Exercise ▸ Please repeat all of the lines that follow, exactly as written.

** Begin **

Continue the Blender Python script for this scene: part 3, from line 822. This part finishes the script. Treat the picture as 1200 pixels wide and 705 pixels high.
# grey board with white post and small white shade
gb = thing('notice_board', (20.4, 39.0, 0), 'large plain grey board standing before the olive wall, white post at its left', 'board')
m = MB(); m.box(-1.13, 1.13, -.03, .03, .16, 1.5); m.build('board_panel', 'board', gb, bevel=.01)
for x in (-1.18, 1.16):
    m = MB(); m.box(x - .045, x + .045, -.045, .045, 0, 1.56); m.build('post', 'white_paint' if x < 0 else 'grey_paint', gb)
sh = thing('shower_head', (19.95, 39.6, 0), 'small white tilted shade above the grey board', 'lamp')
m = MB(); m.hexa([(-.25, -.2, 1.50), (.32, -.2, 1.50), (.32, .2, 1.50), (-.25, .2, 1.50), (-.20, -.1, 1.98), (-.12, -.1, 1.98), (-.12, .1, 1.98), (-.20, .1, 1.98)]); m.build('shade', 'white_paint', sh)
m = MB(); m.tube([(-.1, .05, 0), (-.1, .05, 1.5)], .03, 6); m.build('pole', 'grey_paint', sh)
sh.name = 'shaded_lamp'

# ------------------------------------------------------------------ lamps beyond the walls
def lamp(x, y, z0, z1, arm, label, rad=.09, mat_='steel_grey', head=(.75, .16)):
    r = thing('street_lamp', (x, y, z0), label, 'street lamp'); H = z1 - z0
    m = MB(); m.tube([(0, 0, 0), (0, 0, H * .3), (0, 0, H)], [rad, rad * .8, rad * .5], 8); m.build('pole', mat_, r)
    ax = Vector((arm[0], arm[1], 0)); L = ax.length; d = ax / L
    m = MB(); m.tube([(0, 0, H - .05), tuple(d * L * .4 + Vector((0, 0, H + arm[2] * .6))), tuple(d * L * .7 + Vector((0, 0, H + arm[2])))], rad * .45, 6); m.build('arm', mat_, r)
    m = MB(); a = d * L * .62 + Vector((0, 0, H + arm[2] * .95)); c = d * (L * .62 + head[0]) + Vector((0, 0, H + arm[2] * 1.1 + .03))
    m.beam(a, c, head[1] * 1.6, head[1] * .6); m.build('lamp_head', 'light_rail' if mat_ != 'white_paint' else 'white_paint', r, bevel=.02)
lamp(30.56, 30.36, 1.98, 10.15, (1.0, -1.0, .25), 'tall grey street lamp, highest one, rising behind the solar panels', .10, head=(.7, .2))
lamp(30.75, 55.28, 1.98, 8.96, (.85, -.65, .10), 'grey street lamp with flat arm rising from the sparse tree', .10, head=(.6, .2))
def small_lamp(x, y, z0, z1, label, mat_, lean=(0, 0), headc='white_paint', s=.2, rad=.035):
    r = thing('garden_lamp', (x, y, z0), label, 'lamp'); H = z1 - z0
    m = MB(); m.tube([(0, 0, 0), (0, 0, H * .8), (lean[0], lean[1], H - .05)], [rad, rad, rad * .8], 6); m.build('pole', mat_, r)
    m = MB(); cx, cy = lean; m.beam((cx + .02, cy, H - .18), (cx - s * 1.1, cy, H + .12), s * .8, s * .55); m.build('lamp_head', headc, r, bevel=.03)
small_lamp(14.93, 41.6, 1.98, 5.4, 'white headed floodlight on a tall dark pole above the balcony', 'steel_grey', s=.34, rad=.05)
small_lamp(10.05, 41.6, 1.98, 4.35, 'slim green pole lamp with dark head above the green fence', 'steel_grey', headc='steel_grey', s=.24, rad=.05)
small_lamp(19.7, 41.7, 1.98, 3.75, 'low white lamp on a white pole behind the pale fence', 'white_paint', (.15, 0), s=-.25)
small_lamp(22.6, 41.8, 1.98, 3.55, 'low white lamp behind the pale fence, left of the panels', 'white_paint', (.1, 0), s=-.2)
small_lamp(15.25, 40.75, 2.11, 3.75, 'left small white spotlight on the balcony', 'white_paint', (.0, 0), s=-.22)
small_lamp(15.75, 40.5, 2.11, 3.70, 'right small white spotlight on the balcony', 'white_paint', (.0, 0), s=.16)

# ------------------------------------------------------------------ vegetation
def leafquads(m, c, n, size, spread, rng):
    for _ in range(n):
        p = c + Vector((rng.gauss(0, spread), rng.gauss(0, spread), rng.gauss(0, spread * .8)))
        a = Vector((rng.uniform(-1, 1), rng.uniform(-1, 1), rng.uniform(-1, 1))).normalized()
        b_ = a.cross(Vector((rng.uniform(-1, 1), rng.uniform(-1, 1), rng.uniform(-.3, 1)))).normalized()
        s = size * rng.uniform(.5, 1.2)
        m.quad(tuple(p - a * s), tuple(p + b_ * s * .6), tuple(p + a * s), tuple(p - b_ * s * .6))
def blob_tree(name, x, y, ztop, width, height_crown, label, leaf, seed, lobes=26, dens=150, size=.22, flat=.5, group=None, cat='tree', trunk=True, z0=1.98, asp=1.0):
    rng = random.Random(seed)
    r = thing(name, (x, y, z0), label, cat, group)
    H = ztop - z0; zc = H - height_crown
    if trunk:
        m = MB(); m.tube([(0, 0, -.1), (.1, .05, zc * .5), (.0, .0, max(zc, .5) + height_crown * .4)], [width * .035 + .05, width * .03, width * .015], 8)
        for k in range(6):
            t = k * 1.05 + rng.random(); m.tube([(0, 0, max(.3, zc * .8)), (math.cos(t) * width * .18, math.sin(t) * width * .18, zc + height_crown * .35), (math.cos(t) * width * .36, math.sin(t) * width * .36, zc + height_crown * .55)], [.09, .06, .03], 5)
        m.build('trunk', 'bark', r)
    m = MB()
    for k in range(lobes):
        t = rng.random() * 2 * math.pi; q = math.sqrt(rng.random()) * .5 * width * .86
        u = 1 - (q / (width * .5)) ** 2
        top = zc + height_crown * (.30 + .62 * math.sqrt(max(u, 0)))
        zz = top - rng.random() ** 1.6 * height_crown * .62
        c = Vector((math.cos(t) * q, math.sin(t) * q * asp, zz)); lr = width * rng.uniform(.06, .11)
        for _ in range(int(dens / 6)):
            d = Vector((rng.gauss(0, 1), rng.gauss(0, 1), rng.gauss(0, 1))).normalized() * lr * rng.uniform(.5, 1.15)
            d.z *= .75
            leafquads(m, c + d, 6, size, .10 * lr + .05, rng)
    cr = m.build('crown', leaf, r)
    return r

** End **

Solution below ▸
Continue the Blender Python script for this scene: part 3, from line 822. This part finishes the script. Treat the picture as 1200 pixels wide and 705 pixels high.
# grey board with white post and small white shade
gb = thing('notice_board', (20.4, 39.0, 0), 'large plain grey board standing before the olive wall, white post at its left', 'board')
m = MB(); m.box(-1.13, 1.13, -.03, .03, .16, 1.5); m.build('board_panel', 'board', gb, bevel=.01)
for x in (-1.18, 1.16):
    m = MB(); m.box(x - .045, x + .045, -.045, .045, 0, 1.56); m.build('post', 'white_paint' if x < 0 else 'grey_paint', gb)
sh = thing('shower_head', (19.95, 39.6, 0), 'small white tilted shade above the grey board', 'lamp')
m = MB(); m.hexa([(-.25, -.2, 1.50), (.32, -.2, 1.50), (.32, .2, 1.50), (-.25, .2, 1.50), (-.20, -.1, 1.98), (-.12, -.1, 1.98), (-.12, .1, 1.98), (-.20, .1, 1.98)]); m.build('shade', 'white_paint', sh)
m = MB(); m.tube([(-.1, .05, 0), (-.1, .05, 1.5)], .03, 6); m.build('pole', 'grey_paint', sh)
sh.name = 'shaded_lamp'

# ------------------------------------------------------------------ lamps beyond the walls
def lamp(x, y, z0, z1, arm, label, rad=.09, mat_='steel_grey', head=(.75, .16)):
    r = thing('street_lamp', (x, y, z0), label, 'street lamp'); H = z1 - z0
    m = MB(); m.tube([(0, 0, 0), (0, 0, H * .3), (0, 0, H)], [rad, rad * .8, rad * .5], 8); m.build('pole', mat_, r)
    ax = Vector((arm[0], arm[1], 0)); L = ax.length; d = ax / L
    m = MB(); m.tube([(0, 0, H - .05), tuple(d * L * .4 + Vector((0, 0, H + arm[2] * .6))), tuple(d * L * .7 + Vector((0, 0, H + arm[2])))], rad * .45, 6); m.build('arm', mat_, r)
    m = MB(); a = d * L * .62 + Vector((0, 0, H + arm[2] * .95)); c = d * (L * .62 + head[0]) + Vector((0, 0, H + arm[2] * 1.1 + .03))
    m.beam(a, c, head[1] * 1.6, head[1] * .6); m.build('lamp_head', 'light_rail' if mat_ != 'white_paint' else 'white_paint', r, bevel=.02)
lamp(30.56, 30.36, 1.98, 10.15, (1.0, -1.0, .25), 'tall grey street lamp, highest one, rising behind the solar panels', .10, head=(.7, .2))
lamp(30.75, 55.28, 1.98, 8.96, (.85, -.65, .10), 'grey street lamp with flat arm rising from the sparse tree', .10, head=(.6, .2))
def small_lamp(x, y, z0, z1, label, mat_, lean=(0, 0), headc='white_paint', s=.2, rad=.035):
    r = thing('garden_lamp', (x, y, z0), label, 'lamp'); H = z1 - z0
    m = MB(); m.tube([(0, 0, 0), (0, 0, H * .8), (lean[0], lean[1], H - .05)], [rad, rad, rad * .8], 6); m.build('pole', mat_, r)
    m = MB(); cx, cy = lean; m.beam((cx + .02, cy, H - .18), (cx - s * 1.1, cy, H + .12), s * .8, s * .55); m.build('lamp_head', headc, r, bevel=.03)
small_lamp(14.93, 41.6, 1.98, 5.4, 'white headed floodlight on a tall dark pole above the balcony', 'steel_grey', s=.34, rad=.05)
small_lamp(10.05, 41.6, 1.98, 4.35, 'slim green pole lamp with dark head above the green fence', 'steel_grey', headc='steel_grey', s=.24, rad=.05)
small_lamp(19.7, 41.7, 1.98, 3.75, 'low white lamp on a white pole behind the pale fence', 'white_paint', (.15, 0), s=-.25)
small_lamp(22.6, 41.8, 1.98, 3.55, 'low white lamp behind the pale fence, left of the panels', 'white_paint', (.1, 0), s=-.2)
small_lamp(15.25, 40.75, 2.11, 3.75, 'left small white spotlight on the balcony', 'white_paint', (.0, 0), s=-.22)
small_lamp(15.75, 40.5, 2.11, 3.70, 'right small white spotlight on the balcony', 'white_paint', (.0, 0), s=.16)

# ------------------------------------------------------------------ vegetation
def leafquads(m, c, n, size, spread, rng):
    for _ in range(n):
        p = c + Vector((rng.gauss(0, spread), rng.gauss(0, spread), rng.gauss(0, spread * .8)))
        a = Vector((rng.uniform(-1, 1), rng.uniform(-1, 1), rng.uniform(-1, 1))).normalized()
        b_ = a.cross(Vector((rng.uniform(-1, 1), rng.uniform(-1, 1), rng.uniform(-.3, 1)))).normalized()
        s = size * rng.uniform(.5, 1.2)
        m.quad(tuple(p - a * s), tuple(p + b_ * s * .6), tuple(p + a * s), tuple(p - b_ * s * .6))
def blob_tree(name, x, y, ztop, width, height_crown, label, leaf, seed, lobes=26, dens=150, size=.22, flat=.5, group=None, cat='tree', trunk=True, z0=1.98, asp=1.0):
    rng = random.Random(seed)
    r = thing(name, (x, y, z0), label, cat, group)
    H = ztop - z0; zc = H - height_crown
    if trunk:
        m = MB(); m.tube([(0, 0, -.1), (.1, .05, zc * .5), (.0, .0, max(zc, .5) + height_crown * .4)], [width * .035 + .05, width * .03, width * .015], 8)
        for k in range(6):
            t = k * 1.05 + rng.random(); m.tube([(0, 0, max(.3, zc * .8)), (math.cos(t) * width * .18, math.sin(t) * width * .18, zc + height_crown * .35), (math.cos(t) * width * .36, math.sin(t) * width * .36, zc + height_crown * .55)], [.09, .06, .03], 5)
        m.build('trunk', 'bark', r)
    m = MB()
    for k in range(lobes):
        t = rng.random() * 2 * math.pi; q = math.sqrt(rng.random()) * .5 * width * .86
        u = 1 - (q / (width * .5)) ** 2
        top = zc + height_crown * (.30 + .62 * math.sqrt(max(u, 0)))
        zz = top - rng.random() ** 1.6 * height_crown * .62
        c = Vector((math.cos(t) * q, math.sin(t) * q * asp, zz)); lr = width * rng.uniform(.06, .11)
        for _ in range(int(dens / 6)):
            d = Vector((rng.gauss(0, 1), rng.gauss(0, 1), rng.gauss(0, 1))).normalized() * lr * rng.uniform(.5, 1.15)
            d.z *= .75
            leafquads(m, c + d, 6, size, .10 * lr + .05, rng)
    cr = m.build('crown', leaf, r)
    return r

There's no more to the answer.